» Exercise brief: Print the listing below from its opening line through the line holding "kn.build('hook', M['galv'], clampg)", both ends included.

-------- Provided material

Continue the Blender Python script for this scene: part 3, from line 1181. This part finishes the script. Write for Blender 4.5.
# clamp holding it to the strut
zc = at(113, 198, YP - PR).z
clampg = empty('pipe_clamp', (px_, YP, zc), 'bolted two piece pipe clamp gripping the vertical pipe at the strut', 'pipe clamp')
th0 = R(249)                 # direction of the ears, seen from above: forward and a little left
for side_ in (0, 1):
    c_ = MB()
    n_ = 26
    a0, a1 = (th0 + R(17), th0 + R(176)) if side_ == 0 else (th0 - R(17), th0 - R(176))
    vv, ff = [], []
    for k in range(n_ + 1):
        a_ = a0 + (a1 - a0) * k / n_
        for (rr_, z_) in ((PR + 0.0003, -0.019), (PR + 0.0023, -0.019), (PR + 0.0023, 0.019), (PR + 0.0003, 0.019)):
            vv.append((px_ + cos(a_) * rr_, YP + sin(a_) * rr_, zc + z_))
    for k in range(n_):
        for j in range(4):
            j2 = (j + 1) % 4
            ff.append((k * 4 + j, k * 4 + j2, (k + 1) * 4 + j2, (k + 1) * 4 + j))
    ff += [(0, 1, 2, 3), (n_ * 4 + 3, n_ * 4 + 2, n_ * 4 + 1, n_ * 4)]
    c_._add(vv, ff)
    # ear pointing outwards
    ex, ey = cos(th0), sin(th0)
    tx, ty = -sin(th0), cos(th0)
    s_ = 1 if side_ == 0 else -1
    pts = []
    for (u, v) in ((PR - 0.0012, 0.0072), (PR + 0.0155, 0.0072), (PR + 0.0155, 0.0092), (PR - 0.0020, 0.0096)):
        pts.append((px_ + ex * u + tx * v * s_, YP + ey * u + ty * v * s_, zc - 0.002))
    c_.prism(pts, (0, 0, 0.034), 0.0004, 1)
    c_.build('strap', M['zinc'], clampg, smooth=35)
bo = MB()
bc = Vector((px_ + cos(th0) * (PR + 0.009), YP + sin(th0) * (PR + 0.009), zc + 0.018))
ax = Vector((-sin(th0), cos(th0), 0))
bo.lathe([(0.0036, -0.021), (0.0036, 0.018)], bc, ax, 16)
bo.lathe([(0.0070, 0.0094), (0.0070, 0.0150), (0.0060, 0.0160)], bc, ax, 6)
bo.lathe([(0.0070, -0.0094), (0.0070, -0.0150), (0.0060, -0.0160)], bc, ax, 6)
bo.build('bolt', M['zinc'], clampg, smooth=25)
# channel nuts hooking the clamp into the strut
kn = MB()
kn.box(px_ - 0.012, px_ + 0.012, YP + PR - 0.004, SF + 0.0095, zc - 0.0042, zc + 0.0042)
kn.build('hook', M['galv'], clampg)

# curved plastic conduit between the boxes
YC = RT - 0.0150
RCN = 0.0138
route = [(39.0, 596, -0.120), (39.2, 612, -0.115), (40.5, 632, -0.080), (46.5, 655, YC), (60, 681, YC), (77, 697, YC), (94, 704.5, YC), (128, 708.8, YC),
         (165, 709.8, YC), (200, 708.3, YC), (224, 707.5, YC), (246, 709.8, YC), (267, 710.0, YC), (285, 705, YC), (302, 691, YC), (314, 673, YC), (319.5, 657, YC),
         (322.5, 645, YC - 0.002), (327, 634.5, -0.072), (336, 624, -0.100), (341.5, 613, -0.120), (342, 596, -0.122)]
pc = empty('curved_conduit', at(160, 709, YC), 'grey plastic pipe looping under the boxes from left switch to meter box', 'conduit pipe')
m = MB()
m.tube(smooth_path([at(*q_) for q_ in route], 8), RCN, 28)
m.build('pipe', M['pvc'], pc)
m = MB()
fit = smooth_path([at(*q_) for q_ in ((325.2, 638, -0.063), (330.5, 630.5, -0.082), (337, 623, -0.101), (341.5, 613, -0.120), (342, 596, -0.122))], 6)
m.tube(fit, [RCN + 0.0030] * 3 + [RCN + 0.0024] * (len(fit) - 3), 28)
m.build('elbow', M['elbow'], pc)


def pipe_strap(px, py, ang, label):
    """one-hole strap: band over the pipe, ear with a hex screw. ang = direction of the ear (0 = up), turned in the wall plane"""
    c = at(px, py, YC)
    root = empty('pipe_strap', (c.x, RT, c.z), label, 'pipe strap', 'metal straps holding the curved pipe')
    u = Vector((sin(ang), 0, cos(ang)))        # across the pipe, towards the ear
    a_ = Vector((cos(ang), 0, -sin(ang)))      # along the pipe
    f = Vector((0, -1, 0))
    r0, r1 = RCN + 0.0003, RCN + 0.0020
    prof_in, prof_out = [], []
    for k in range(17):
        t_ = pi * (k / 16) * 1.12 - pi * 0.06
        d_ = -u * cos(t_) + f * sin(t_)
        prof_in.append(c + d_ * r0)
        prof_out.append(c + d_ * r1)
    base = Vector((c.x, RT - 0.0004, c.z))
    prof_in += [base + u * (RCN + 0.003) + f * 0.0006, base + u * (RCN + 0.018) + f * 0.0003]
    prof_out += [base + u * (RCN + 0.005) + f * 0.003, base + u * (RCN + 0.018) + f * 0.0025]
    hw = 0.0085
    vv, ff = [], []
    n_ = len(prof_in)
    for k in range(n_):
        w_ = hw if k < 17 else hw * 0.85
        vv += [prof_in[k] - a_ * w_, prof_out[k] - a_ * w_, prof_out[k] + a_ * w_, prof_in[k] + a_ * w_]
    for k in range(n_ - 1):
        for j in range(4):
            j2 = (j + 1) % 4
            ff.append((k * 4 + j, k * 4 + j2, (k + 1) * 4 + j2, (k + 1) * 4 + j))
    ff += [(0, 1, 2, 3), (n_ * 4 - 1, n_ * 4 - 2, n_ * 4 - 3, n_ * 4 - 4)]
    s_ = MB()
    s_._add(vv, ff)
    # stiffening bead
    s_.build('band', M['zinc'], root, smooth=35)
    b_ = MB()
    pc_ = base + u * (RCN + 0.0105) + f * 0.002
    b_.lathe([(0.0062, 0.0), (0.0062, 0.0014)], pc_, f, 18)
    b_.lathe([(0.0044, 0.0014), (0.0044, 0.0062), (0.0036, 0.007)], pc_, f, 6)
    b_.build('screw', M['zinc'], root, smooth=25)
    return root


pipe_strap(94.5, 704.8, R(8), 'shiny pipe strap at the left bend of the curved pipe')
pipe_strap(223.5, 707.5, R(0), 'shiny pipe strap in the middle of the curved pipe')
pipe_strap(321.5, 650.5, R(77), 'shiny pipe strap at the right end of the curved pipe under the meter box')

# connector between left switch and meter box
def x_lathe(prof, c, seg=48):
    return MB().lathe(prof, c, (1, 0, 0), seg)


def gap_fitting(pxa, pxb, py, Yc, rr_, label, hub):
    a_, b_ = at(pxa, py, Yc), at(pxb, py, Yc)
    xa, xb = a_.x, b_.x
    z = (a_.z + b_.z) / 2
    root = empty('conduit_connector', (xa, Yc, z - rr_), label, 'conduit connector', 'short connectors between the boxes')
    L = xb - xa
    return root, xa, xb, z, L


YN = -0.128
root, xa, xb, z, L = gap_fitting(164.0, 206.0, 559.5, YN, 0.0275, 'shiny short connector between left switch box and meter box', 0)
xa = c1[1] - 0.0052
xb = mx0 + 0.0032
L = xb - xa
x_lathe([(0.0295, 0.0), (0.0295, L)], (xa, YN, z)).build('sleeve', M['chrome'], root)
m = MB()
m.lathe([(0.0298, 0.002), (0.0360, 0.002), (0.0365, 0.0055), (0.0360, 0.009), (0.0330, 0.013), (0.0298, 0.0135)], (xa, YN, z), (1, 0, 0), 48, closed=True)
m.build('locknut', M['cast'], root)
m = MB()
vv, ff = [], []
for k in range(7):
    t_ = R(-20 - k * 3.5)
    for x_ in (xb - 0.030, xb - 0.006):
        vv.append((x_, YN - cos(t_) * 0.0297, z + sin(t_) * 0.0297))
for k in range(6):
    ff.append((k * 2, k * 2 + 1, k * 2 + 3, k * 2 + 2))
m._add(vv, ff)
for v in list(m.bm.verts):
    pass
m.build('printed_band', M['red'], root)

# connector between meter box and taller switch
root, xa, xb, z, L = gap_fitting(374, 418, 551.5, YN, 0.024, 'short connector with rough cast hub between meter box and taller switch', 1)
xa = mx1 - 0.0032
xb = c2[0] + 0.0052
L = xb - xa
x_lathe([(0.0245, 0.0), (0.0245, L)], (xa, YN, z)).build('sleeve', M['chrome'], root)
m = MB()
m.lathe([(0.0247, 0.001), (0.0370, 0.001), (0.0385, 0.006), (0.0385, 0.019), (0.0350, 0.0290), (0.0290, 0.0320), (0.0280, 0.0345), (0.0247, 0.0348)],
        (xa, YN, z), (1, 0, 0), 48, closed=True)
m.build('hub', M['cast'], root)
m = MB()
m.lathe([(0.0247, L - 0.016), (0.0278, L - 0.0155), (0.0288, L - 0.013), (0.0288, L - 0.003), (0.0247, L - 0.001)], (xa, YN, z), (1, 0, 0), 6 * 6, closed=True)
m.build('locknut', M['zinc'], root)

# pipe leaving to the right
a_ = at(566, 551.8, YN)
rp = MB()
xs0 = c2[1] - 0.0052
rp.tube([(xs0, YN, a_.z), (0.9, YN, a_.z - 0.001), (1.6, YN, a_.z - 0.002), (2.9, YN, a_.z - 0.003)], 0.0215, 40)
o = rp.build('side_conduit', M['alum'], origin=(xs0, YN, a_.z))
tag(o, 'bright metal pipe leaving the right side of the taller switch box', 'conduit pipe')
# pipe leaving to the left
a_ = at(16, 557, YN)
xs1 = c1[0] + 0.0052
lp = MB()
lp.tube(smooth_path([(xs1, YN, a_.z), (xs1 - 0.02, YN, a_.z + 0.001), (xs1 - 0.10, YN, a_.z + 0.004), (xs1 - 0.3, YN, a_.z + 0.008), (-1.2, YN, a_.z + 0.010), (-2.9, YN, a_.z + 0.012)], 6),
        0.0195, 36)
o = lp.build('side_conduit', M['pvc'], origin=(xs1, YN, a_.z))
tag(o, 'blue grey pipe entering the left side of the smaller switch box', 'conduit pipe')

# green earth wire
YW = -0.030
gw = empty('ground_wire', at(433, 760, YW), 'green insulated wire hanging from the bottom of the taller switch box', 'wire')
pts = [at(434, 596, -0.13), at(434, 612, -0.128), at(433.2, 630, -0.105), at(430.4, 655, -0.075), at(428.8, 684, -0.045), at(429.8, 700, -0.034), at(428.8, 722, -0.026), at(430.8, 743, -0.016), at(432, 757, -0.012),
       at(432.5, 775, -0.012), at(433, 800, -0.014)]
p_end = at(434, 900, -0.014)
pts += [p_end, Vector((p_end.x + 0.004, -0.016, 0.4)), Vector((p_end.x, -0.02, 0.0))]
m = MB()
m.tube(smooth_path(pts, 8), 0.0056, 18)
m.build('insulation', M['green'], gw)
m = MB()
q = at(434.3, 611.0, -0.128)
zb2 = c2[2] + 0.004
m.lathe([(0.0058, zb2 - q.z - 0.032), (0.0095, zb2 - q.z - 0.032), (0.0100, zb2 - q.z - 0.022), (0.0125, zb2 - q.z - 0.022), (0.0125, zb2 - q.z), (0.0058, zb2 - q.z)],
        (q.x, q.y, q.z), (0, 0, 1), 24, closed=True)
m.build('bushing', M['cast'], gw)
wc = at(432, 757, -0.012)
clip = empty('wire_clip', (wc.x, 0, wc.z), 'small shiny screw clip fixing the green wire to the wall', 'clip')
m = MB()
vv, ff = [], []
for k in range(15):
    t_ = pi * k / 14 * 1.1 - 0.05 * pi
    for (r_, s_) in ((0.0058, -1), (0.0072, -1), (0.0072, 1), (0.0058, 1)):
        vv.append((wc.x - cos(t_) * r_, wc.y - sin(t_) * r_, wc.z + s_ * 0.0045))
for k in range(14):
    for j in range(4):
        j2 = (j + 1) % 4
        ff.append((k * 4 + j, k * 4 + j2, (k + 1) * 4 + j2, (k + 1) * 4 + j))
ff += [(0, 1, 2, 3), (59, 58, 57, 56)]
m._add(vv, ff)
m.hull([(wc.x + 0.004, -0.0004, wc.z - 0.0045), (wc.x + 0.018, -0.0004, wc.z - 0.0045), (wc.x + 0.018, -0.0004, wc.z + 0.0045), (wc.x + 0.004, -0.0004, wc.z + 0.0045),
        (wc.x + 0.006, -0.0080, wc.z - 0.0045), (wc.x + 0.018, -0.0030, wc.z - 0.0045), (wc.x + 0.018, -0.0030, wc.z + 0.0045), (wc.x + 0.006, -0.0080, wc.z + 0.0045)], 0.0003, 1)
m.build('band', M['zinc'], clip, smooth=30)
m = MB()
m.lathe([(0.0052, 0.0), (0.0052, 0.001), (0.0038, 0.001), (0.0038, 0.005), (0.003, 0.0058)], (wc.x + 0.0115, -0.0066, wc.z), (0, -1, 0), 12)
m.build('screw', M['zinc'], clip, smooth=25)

----------------

» Answer to the exercise:
Continue the Blender Python script for this scene: part 3, from line 1181. This part finishes the script. Write for Blender 4.5.
# clamp holding it to the strut
zc = at(113, 198, YP - PR).z
clampg = empty('pipe_clamp', (px_, YP, zc), 'bolted two piece pipe clamp gripping the vertical pipe at the strut', 'pipe clamp')
th0 = R(249)                 # direction of the ears, seen from above: forward and a little left
for side_ in (0, 1):
    c_ = MB()
    n_ = 26
    a0, a1 = (th0 + R(17), th0 + R(176)) if side_ == 0 else (th0 - R(17), th0 - R(176))
    vv, ff = [], []
    for k in range(n_ + 1):
        a_ = a0 + (a1 - a0) * k / n_
        for (rr_, z_) in ((PR + 0.0003, -0.019), (PR + 0.0023, -0.019), (PR + 0.0023, 0.019), (PR + 0.0003, 0.019)):
            vv.append((px_ + cos(a_) * rr_, YP + sin(a_) * rr_, zc + z_))
    for k in range(n_):
        for j in range(4):
            j2 = (j + 1) % 4
            ff.append((k * 4 + j, k * 4 + j2, (k + 1) * 4 + j2, (k + 1) * 4 + j))
    ff += [(0, 1, 2, 3), (n_ * 4 + 3, n_ * 4 + 2, n_ * 4 + 1, n_ * 4)]
    c_._add(vv, ff)
    # ear pointing outwards
    ex, ey = cos(th0), sin(th0)
    tx, ty = -sin(th0), cos(th0)
    s_ = 1 if side_ == 0 else -1
    pts = []
    for (u, v) in ((PR - 0.0012, 0.0072), (PR + 0.0155, 0.0072), (PR + 0.0155, 0.0092), (PR - 0.0020, 0.0096)):
        pts.append((px_ + ex * u + tx * v * s_, YP + ey * u + ty * v * s_, zc - 0.002))
    c_.prism(pts, (0, 0, 0.034), 0.0004, 1)
    c_.build('strap', M['zinc'], clampg, smooth=35)
bo = MB()
bc = Vector((px_ + cos(th0) * (PR + 0.009), YP + sin(th0) * (PR + 0.009), zc + 0.018))
ax = Vector((-sin(th0), cos(th0), 0))
bo.lathe([(0.0036, -0.021), (0.0036, 0.018)], bc, ax, 16)
bo.lathe([(0.0070, 0.0094), (0.0070, 0.0150), (0.0060, 0.0160)], bc, ax, 6)
bo.lathe([(0.0070, -0.0094), (0.0070, -0.0150), (0.0060, -0.0160)], bc, ax, 6)
bo.build('bolt', M['zinc'], clampg, smooth=25)
# channel nuts hooking the clamp into the strut
kn = MB()
kn.box(px_ - 0.012, px_ + 0.012, YP + PR - 0.004, SF + 0.0095, zc - 0.0042, zc + 0.0042)
kn.build('hook', M['galv'], clampg)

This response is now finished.